Ele não é somente o escritor mais querido dos dois países, é uma individualidade à parte, adorada, idolatrada. Temos para com ele uma admiração que chega às raias do fanatismo.
Seus personagens não são, por assim dizer, entidades fictícias, criações de um cérebro humano, são indivíduos que vivem ao nosso lado, que têm os nossos defeitos e as nossas virtudes, que palestram conosco e nos transmitem ideias mais ou menos iguais às nossas.
Quantas vezes nos não aconteceu julgar distinguir ao longe, na agitação da via pública, o fáeton de Carlos da Maia ou a escandalosa peliça do Eça!
Quantos ambiciosos como aquele Julião Zuzarte não lutam penosamente pela vida, amaldiçoando a sorte e invejando secretamente os que conseguem vencer!
Que enorme quantidade de Raposos, de Zé Fernandes, de Dâmasos, de conselheiros Acácios e de Ramires não há neste mundo!
Quem, entrando em uma pensão modesta, não julgou alguma vez mover pelos corredores o volumoso corpo da D. Augusta?

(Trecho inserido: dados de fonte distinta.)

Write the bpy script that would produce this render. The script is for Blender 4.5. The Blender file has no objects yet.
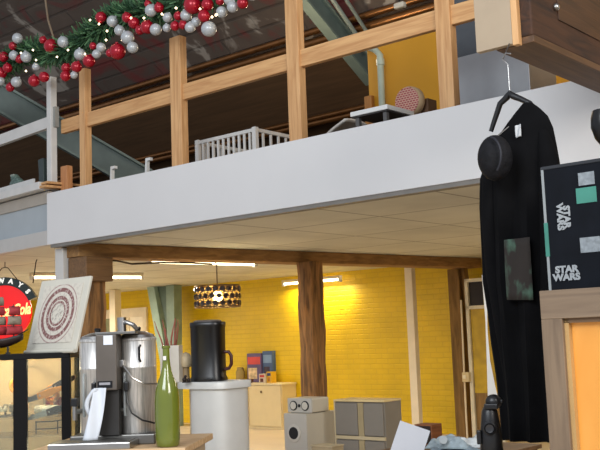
import bpy, bmesh, math, random
from mathutils import Vector, Matrix
random.seed(7)
PI = math.pi
scn = bpy.context.scene
COL = scn.collection

# ------------------------------------------------------------------ camera
FPX = 950.0
PITCH = math.atan(112 / FPX)
ROLL = math.radians(2.15)
EYE = Vector((0, 0, 1.6))
cF = Vector((0, math.cos(PITCH), math.sin(PITCH)))
_R0 = Vector((1, 0, 0)); _U0 = Vector((0, -math.sin(PITCH), math.cos(PITCH)))
cR = _R0 * math.cos(ROLL) - _U0 * math.sin(ROLL)
cU = _U0 * math.cos(ROLL) + _R0 * math.sin(ROLL)
cam_d = bpy.data.cameras.new('camera')
cam_d.sensor_fit = 'HORIZONTAL'; cam_d.sensor_width = 36; cam_d.lens = 36 * FPX / 600
cam_d.clip_start = 0.05; cam_d.clip_end = 200
cam = bpy.data.objects.new('camera', cam_d); COL.objects.link(cam)
cam.matrix_world = Matrix(((cR.x, cU.x, -cF.x, EYE.x), (cR.y, cU.y, -cF.y, EYE.y), (cR.z, cU.z, -cF.z, EYE.z), (0, 0, 0, 1)))
scn.camera = cam

def ray(px, py): return cF + cR * ((px - 300) / FPX) + cU * ((225 - py) / FPX)
def at(px, py, Y):
    d = ray(px, py); return EYE + d * (Y / d.y)
def onz(px, py, z):
    d = ray(px, py); return EYE + d * ((z - EYE.z) / d.z)

# building frame: A is the left foot of the loft front, x runs along the front, y into the building
A = onz(47, 245, 2.70); B = onz(480, 178, 2.70)
e1 = (B - A); e1.z = 0; e1.normalize()
e2 = Vector((-e1.y, e1.x, 0))
RB = math.atan2(e1.y, e1.x)
A0 = Vector((A.x, A.y, 0))
def L(s, t, z=0): return A0 + e1 * s + e2 * t + Vector((0, 0, z))
def S(P):
    d = P - A0; return Vector((d.dot(e1), d.dot(e2), P.z))
def pl(px, py, t):
    d = ray(px, py); k = ((A0 - EYE).dot(e2) + t) / d.dot(e2); return EYE + d * k

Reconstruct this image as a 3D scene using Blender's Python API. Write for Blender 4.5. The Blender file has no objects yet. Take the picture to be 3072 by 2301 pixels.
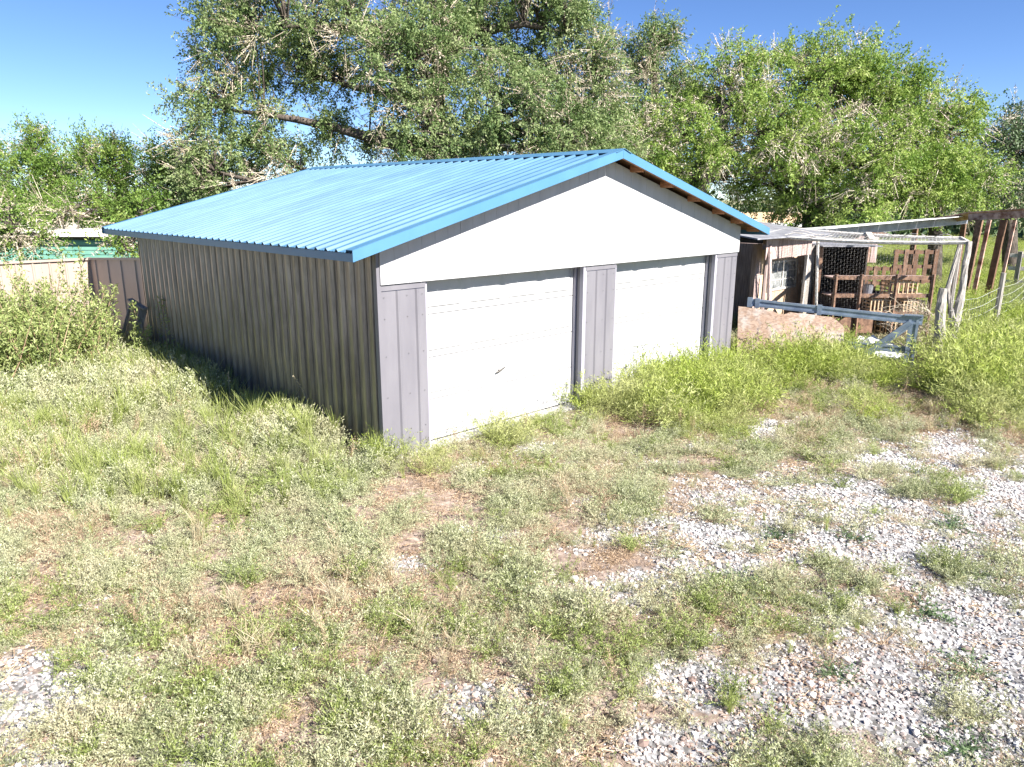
import bpy, math, random
import numpy as np
from mathutils import Vector, Matrix

random.seed(7)
RNG = np.random.default_rng(11)
scene = bpy.context.scene
COL = scene.collection

# ------------------------------------------------------------------ camera
CAM = np.array([-4.6966, -7.0897, 3.1087])
YAW, PITCH, ROLL, FPX = 0.7648, 0.2482, 0.0013, 2184.6
W0, H0 = 3072.0, 2301.0
_cy, _sy, _cp, _sp = math.cos(YAW), math.sin(YAW), math.cos(PITCH), math.sin(PITCH)
FWD = np.array([_sy * _cp, _cy * _cp, -_sp])
_r = np.array([_cy, -_sy, 0.0]); _u = np.cross(_r, FWD)
RIGHT = _r * math.cos(ROLL) + _u * math.sin(ROLL)
UP = -_r * math.sin(ROLL) + _u * math.cos(ROLL)
cd = bpy.data.cameras.new('camera'); cam = bpy.data.objects.new('camera', cd); COL.objects.link(cam)
cd.sensor_width = 36.0; cd.lens = 36.0 * FPX / W0; cd.clip_end = 5000; cd.clip_start = 0.05
m = Matrix.Identity(4)
for i in range(3):
    m[i][0], m[i][1], m[i][2], m[i][3] = RIGHT[i], UP[i], -FWD[i], CAM[i]
cam.matrix_world = m
scene.camera = cam

# ------------------------------------------------------------------ sky, sun, exposure
SUN_EL = math.radians(38.5)
SUN_AZ = math.radians(176.0)          # from +Y, clockwise seen from above
sun_from = Vector((math.sin(SUN_AZ) * math.cos(SUN_EL), math.cos(SUN_AZ) * math.cos(SUN_EL), math.sin(SUN_EL)))
world = bpy.data.worlds.new('World'); scene.world = world; world.use_nodes = True
wn = world.node_tree; bg = wn.nodes['Background']
sky = wn.nodes.new('ShaderNodeTexSky'); sky.sky_type = 'NISHITA'; sky.sun_disc = False
sky.sun_elevation = SUN_EL; sky.sun_rotation = SUN_AZ
sky.air_density = 0.8; sky.dust_density = 0.12; sky.ozone_density = 3.5; sky.altitude = 1800
hs_ = wn.nodes.new('ShaderNodeHueSaturation'); hs_.inputs['Saturation'].default_value = 1.12; hs_.inputs['Hue'].default_value = 0.508
wn.links.new(sky.outputs[0], hs_.inputs['Color']); wn.links.new(hs_.outputs[0], bg.inputs[0]); bg.inputs[1].default_value = 0.06
sl = bpy.data.lights.new('sun', 'SUN'); sl.energy = 5.0; sl.angle = math.radians(0.5); sl.color = (1.0, 0.95, 0.87)
so = bpy.data.objects.new('sun', sl); COL.objects.link(so)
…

Quem não divisou ainda, através de uma porta meio aberta, a figura do Teodoro, magro, corcunda, sentado em uma cama, seu arcaico romance comprado na feira da Ladra sobre a mesa, conversando com o diabo?
Todos esses tipos são nossos companheiros, nossos amigos.
Falamos todos os dias com eles — ordinariamente a rir, poucas vezes sérios, quase nunca a chorar.
Eça é grande em tudo — na forma própria, única, estupendamente original, de dizer as coisas; na maneira de descrever a sociedade, estudando de preferência os seus lados grotescos, ridicularizando-a, caricaturando-a; na arte com que nos sabe transportar do burlesco ao dramático, da amenidade de uma palestra entre íntimos às paisagens de Cintra, dos salões de Paris às serras de Tormes, das práticas devotas de uma velha casa cheia de padres à Jerusalém do tempo de Jesus.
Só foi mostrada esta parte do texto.